4) Any remaining funds would be utilized to augment the pensions of Union soldiers and to pay the national debt.

Yet another proposal suggested that the government transport the freedmen west and colonize them along the route of the Union Pacific Railroad. It was argued that to do so would prove beneficial for the railroad as well as the freedmen. The freedmen would have their land. The railroad would have both an accessible labor force and someone to protect the trains from Indian attack Additionally, adopting this particular proposal would also bode well for the government. permitting it to keep its promise to provide land for the freedmen. Simultaneously, according to Carl Schurz sand John Sprage, "this plan would serve to remove some of the "surplus" black [people] from the South."

The American Missionary Association requested, to no avail, that President Johnson reserve the land promised to the freedmen. If that was not a suitable option they further petitioned that the freedmen be provided with transportation to homestead lands in the west and provided with rations enough to sustain them until crops could be yielded.

Concerned with the burgeoning African American population in Virginia, Orlando Brown proposed, that some 10,000 African American soldiers stationed in Texas, might be provided with a land bounty in Texas if they remained there and sent for their families. A similar proposal was made by "Sergeant S.H. Smothers, an African American soldier from Indiana serving with the 25th Army Corps in Texas."

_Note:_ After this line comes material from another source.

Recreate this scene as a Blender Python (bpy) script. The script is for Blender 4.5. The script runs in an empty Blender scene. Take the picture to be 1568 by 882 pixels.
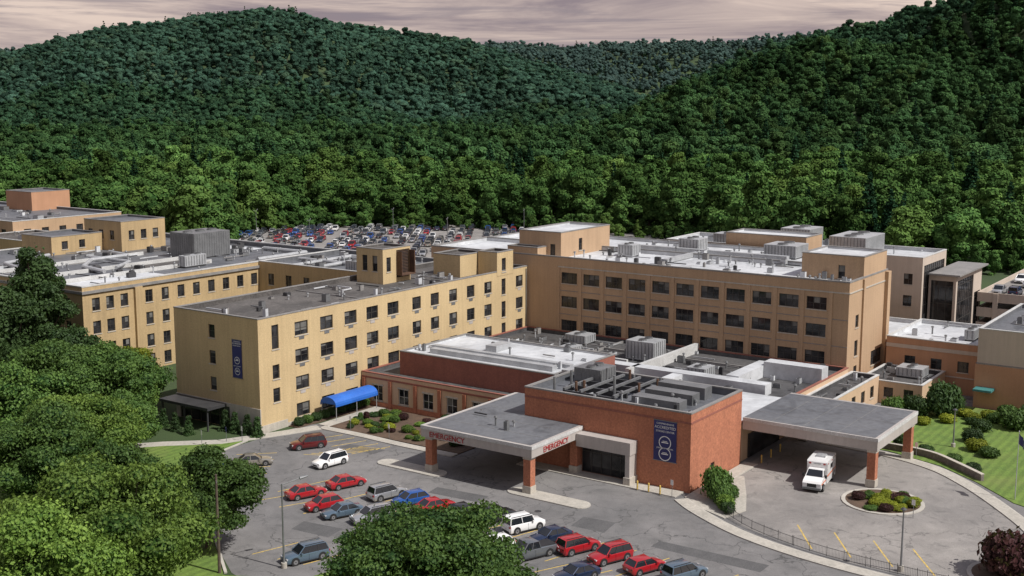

But President Johnson seemed to be determined to make sure that freedmen received no land. He mercilessly vetoed any proposal having to do with providing land to the freedmen that reached his desk. Finally, Congress overrode his veto and passed a bill to extend the life of the Freedmen's Bureau. However, it contained no provision for granting land to the freedmen, other than to provide them access to the Southern Homestead Act at the standard rates of purchase.

Be they White or Black God Bless The Southern People.